Is America really that stingy?
If Germany, the wealthiest European nation and the fifth wealthiest nation overall, gave 0.2 percent of its GDP in foreign aid, that would be $4.32 billion. In comparison, if the United States gives 0.1 percent of its GDP (actually $9.9 billion), that is $5.58 billion or 129 percent more dollars than Germany gives.
Even stopping there, the United States is the most generous country on Earth, but there are other elements to consider. According to USAID, the United States gives a total of $56.2 billion in aid (not just $9.9 billion), when you factor in other U.S. government assistance, private assistance, foundations, corporate giving, private volunteering, university donations and church funds.
If you add just our private donations, which make up 60% of America’s total foreign aid, to the amount the United States gives in development and other government assistance, the total is $52 billion or 1200 percent more dollars than Germany’s government contributes.

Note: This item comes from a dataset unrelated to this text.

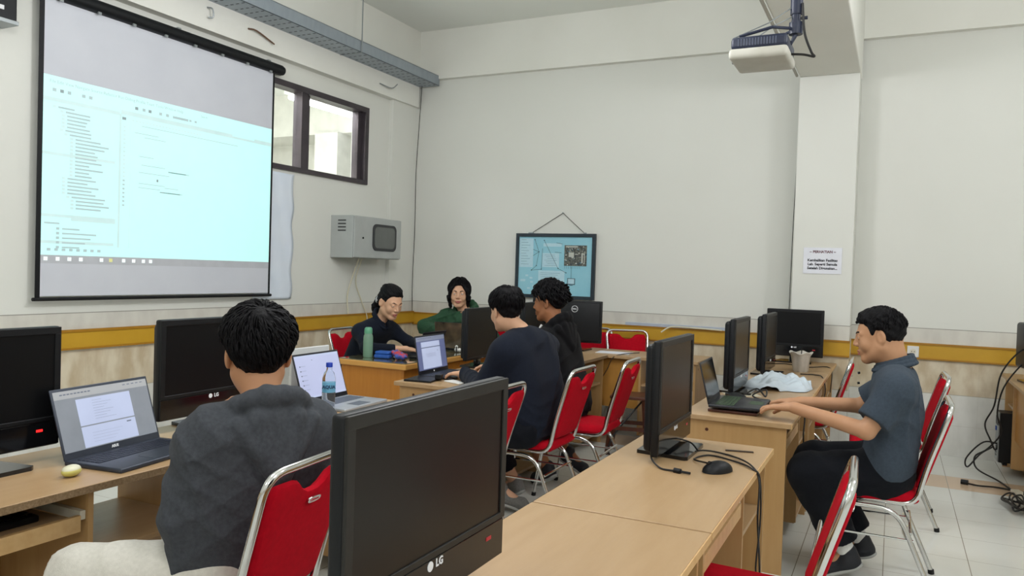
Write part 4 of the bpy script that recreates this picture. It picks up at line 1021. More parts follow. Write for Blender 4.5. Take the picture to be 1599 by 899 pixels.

Any way you compare the data, except for one, it is clear that Americans give substantially more aid to developing nations than any other country in the world. Of course, that exception is the one Bono and Suskind offer.
And now it’s the one Egeland offers.
Again, America is showing it’s true character, despite the ravings of this U.N. lunatic. Our government has more than doubled its pledge since this weekend, yes, but the private sphere is at work, as well.
Right now, a Christian radio station I listen to frequently is holding its bi-annual pledge drive, but it has in-turn pledged 10% of all listener year-ends gifts to Food for the Hungry, which is helping victims of the tsunami.
Can you believe that? Only 10%. What a bunch of cheapskates.